> **Aim**: Copy, exactly and only, the lines from the one with "Recreate this scene" up to and including the one with "return (f(r), f(g), f(b), 1.0)", leaving pictures out.

> **Dataset records**:
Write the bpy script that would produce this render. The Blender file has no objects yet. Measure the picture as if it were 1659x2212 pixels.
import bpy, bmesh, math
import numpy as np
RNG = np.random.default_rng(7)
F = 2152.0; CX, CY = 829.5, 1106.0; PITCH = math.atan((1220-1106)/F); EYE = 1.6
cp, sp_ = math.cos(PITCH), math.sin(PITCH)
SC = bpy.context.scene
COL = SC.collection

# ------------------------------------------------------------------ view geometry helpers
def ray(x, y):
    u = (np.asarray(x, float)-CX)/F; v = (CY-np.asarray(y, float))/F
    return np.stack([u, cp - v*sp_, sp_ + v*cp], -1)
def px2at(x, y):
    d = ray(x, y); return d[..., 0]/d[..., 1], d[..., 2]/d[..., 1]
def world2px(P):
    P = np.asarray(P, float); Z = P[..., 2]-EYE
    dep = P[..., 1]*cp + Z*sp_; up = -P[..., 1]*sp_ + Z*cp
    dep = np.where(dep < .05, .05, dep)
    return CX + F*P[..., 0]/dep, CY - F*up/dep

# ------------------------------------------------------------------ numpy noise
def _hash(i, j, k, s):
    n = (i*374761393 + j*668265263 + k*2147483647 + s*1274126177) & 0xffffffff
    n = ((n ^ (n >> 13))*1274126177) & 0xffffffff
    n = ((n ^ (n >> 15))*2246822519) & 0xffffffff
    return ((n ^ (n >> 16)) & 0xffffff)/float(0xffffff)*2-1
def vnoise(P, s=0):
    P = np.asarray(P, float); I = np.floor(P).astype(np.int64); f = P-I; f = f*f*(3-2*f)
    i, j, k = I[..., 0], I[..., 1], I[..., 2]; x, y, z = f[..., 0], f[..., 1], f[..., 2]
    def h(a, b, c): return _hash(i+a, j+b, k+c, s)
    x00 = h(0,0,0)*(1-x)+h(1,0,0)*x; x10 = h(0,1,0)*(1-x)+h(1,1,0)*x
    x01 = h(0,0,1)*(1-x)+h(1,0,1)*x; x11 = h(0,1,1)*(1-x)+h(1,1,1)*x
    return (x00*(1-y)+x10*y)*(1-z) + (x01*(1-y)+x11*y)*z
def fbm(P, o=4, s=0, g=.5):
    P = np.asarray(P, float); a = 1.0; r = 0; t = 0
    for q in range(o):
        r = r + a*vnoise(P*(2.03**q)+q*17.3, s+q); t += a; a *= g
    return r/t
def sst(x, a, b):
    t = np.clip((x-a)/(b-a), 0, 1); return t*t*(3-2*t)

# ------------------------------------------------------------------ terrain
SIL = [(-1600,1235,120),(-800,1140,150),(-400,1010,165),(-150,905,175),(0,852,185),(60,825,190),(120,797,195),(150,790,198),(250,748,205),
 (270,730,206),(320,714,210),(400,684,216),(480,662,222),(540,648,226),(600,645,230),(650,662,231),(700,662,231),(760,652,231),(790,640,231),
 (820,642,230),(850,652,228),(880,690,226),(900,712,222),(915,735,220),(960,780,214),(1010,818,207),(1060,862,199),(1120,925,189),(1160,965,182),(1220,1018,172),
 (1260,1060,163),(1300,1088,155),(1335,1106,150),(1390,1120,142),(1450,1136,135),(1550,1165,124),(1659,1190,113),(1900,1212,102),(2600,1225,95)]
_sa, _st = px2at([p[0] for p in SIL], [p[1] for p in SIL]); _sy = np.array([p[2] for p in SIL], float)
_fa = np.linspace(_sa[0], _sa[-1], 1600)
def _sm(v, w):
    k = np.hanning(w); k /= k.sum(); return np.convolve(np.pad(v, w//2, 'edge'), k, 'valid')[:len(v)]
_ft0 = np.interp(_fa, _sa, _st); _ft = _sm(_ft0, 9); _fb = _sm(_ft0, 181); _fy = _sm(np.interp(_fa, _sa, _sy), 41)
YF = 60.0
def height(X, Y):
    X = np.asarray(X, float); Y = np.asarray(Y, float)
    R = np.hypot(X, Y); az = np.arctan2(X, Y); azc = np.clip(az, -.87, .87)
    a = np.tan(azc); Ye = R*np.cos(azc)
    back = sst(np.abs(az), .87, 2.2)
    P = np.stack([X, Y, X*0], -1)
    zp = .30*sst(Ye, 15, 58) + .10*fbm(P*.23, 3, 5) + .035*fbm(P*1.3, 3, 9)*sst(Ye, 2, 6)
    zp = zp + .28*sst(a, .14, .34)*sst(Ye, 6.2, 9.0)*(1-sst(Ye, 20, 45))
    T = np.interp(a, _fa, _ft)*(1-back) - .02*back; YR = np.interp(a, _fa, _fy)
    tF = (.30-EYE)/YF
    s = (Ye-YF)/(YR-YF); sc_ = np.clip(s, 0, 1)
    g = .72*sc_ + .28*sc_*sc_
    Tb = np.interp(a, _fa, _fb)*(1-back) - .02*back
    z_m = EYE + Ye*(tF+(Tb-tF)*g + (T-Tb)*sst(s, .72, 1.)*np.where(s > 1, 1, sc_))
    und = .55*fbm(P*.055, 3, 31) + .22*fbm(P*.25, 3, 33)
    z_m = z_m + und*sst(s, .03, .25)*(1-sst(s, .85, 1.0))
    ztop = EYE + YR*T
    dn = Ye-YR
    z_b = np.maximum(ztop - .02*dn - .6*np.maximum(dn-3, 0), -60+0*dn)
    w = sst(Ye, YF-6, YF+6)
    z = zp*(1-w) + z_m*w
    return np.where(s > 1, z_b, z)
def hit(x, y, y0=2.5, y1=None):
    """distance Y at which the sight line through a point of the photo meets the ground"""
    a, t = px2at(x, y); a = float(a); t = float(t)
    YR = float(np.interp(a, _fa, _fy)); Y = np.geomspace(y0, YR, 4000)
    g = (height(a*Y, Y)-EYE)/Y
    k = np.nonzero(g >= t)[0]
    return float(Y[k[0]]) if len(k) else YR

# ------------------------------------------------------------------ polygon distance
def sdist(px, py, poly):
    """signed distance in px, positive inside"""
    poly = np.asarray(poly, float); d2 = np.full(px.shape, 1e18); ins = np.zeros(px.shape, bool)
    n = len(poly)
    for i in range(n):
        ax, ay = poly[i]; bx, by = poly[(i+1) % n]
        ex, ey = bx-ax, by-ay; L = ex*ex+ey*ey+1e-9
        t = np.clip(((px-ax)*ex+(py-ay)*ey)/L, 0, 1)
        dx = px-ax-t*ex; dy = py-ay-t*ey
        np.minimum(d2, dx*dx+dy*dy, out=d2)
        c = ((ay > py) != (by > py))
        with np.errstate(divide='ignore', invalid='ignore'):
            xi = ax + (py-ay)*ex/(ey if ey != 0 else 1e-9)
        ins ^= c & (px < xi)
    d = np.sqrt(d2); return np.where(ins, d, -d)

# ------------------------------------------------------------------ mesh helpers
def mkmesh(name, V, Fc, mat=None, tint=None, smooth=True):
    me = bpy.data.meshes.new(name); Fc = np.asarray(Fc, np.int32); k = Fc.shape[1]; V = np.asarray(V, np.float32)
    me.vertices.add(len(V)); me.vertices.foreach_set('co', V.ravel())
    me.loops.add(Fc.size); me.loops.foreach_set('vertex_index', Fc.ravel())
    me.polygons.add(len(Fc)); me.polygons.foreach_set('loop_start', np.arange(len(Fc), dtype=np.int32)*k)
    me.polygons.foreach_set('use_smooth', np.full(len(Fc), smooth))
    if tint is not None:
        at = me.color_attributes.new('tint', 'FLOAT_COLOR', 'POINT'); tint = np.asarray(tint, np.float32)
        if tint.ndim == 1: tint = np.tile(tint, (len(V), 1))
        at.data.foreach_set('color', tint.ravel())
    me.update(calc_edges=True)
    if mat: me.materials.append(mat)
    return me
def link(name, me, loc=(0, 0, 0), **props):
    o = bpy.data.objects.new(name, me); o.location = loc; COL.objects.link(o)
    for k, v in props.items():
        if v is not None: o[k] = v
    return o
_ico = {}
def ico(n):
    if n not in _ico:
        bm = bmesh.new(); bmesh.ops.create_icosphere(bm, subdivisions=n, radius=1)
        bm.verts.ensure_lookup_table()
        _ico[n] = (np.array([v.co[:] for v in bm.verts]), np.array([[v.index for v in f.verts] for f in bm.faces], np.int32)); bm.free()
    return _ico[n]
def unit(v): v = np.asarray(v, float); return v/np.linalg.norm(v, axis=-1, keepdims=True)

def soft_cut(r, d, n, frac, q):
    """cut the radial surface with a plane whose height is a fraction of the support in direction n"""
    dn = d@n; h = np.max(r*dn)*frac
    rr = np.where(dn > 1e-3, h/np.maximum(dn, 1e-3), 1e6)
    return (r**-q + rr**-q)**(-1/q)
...
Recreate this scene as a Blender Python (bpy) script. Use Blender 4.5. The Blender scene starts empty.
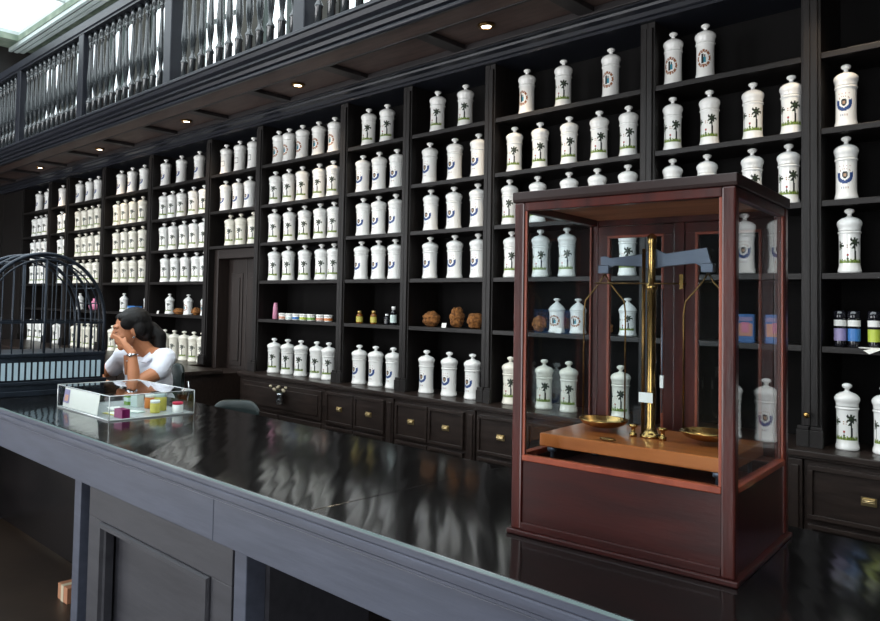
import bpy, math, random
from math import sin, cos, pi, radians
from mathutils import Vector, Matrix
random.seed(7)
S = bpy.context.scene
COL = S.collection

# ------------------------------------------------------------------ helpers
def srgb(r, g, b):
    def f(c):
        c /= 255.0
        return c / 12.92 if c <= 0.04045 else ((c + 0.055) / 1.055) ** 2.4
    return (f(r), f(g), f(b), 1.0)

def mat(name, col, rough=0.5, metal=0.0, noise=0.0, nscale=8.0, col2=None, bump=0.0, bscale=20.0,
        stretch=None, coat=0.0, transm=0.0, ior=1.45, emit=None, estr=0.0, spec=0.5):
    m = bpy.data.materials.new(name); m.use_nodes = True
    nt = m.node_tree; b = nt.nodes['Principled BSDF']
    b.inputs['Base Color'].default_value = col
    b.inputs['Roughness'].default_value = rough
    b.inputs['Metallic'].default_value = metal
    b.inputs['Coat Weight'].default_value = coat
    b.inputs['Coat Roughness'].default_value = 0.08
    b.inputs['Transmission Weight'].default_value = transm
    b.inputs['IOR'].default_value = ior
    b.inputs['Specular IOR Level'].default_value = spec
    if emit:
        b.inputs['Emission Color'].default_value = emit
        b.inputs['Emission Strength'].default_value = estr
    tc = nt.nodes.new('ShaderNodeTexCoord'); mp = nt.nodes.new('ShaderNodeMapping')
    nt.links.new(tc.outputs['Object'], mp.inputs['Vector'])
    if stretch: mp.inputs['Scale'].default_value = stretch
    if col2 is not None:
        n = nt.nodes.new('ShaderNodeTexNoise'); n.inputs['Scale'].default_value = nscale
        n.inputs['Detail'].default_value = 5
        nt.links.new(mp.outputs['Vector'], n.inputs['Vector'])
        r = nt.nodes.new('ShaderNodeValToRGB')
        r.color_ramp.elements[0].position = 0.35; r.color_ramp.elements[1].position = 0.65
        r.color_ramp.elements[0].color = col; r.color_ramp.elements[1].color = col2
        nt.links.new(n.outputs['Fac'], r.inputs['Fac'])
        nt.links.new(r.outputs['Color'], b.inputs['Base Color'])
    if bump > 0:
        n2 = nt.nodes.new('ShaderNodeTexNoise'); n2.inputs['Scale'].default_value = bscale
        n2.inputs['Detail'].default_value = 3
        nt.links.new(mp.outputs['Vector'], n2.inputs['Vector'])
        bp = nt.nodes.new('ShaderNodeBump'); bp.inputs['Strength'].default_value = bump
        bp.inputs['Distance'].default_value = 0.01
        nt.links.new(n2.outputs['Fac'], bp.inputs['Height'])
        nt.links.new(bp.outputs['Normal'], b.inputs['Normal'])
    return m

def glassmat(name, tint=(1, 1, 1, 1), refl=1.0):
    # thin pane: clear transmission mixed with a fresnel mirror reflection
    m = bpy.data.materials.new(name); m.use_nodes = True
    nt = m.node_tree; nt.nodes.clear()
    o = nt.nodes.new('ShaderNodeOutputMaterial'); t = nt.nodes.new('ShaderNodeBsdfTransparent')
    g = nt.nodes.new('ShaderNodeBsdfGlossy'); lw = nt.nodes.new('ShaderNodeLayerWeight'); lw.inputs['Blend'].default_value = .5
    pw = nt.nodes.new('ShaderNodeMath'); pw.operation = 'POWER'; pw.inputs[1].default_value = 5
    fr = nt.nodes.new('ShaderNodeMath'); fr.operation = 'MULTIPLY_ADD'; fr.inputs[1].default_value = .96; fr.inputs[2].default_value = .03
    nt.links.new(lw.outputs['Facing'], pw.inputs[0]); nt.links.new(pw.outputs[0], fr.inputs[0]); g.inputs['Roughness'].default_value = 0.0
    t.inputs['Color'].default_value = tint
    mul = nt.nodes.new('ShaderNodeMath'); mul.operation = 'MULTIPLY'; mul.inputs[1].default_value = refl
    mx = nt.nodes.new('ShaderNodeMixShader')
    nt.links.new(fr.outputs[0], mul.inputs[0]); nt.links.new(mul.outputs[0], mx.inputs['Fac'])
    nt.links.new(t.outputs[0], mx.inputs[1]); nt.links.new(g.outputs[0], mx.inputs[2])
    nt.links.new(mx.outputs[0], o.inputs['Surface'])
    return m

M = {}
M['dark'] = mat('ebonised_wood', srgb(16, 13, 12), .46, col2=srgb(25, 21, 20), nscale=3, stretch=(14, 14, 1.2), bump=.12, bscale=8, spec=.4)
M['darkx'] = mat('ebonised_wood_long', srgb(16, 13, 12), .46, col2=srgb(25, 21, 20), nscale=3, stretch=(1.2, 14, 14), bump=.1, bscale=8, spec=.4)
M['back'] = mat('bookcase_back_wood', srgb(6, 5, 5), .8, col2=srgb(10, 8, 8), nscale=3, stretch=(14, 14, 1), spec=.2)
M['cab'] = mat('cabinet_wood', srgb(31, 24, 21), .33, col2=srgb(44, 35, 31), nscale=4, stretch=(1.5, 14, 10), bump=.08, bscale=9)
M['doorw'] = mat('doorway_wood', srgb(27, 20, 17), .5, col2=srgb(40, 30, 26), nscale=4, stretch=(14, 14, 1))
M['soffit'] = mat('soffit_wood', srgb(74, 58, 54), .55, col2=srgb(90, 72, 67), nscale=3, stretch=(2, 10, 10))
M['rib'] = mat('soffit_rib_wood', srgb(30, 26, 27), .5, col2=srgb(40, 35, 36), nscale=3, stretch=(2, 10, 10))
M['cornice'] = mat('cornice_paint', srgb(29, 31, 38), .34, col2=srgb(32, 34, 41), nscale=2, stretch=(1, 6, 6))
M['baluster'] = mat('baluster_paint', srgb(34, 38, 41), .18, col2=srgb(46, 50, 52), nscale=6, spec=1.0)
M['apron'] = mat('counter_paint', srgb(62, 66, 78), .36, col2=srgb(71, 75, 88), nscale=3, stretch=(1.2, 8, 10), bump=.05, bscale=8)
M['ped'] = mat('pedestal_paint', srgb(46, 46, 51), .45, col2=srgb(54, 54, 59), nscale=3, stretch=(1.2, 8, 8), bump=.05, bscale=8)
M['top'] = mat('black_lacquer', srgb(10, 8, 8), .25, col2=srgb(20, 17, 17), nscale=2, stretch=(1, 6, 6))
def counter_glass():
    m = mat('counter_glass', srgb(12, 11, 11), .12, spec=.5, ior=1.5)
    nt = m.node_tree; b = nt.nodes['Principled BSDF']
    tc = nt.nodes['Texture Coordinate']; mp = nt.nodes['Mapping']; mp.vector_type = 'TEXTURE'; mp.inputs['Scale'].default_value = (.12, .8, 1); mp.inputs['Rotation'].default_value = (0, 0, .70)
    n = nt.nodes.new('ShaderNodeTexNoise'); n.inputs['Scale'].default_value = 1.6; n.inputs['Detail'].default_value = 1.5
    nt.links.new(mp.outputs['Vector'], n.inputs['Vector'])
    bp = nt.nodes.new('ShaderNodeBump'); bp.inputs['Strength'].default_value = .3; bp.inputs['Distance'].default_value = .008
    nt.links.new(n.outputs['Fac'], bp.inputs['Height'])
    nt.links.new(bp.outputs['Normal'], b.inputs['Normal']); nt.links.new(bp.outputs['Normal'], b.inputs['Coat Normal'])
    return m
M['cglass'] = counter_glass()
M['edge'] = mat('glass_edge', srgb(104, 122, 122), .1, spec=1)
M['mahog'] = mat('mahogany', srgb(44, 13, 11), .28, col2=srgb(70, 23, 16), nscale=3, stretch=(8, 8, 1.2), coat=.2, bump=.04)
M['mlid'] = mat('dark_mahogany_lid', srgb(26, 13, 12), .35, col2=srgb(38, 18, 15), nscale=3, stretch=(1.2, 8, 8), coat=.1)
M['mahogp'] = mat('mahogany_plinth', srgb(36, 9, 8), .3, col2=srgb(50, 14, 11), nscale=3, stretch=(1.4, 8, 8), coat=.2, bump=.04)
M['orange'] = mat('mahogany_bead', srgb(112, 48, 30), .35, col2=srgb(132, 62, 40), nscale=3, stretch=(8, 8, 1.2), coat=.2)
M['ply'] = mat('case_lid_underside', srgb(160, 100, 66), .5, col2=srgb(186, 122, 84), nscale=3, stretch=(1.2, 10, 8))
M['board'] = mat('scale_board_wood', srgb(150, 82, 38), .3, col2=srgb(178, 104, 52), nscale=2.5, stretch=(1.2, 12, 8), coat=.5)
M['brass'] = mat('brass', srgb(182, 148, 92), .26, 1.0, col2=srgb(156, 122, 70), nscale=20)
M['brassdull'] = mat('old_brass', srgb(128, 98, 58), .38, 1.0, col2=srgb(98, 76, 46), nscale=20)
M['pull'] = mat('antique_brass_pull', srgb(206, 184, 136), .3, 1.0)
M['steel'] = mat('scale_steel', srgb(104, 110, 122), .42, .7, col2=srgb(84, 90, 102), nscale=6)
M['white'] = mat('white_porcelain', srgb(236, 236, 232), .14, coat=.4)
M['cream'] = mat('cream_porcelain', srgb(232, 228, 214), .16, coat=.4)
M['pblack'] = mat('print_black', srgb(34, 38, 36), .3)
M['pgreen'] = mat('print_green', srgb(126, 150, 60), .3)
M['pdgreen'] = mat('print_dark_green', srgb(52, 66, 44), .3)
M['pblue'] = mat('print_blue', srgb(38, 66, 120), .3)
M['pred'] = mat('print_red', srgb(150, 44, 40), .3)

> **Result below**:
Recreate this scene as a Blender Python (bpy) script. Use Blender 4.5. The Blender scene starts empty.
import bpy, math, random
from math import sin, cos, pi, radians
from mathutils import Vector, Matrix
random.seed(7)
S = bpy.context.scene
COL = S.collection

# ------------------------------------------------------------------ helpers
def srgb(r, g, b):
    def f(c):
        c /= 255.0
        return c / 12.92 if c <= 0.04045 else ((c + 0.055) / 1.055) ** 2.4
    return (f(r), f(g), f(b), 1.0)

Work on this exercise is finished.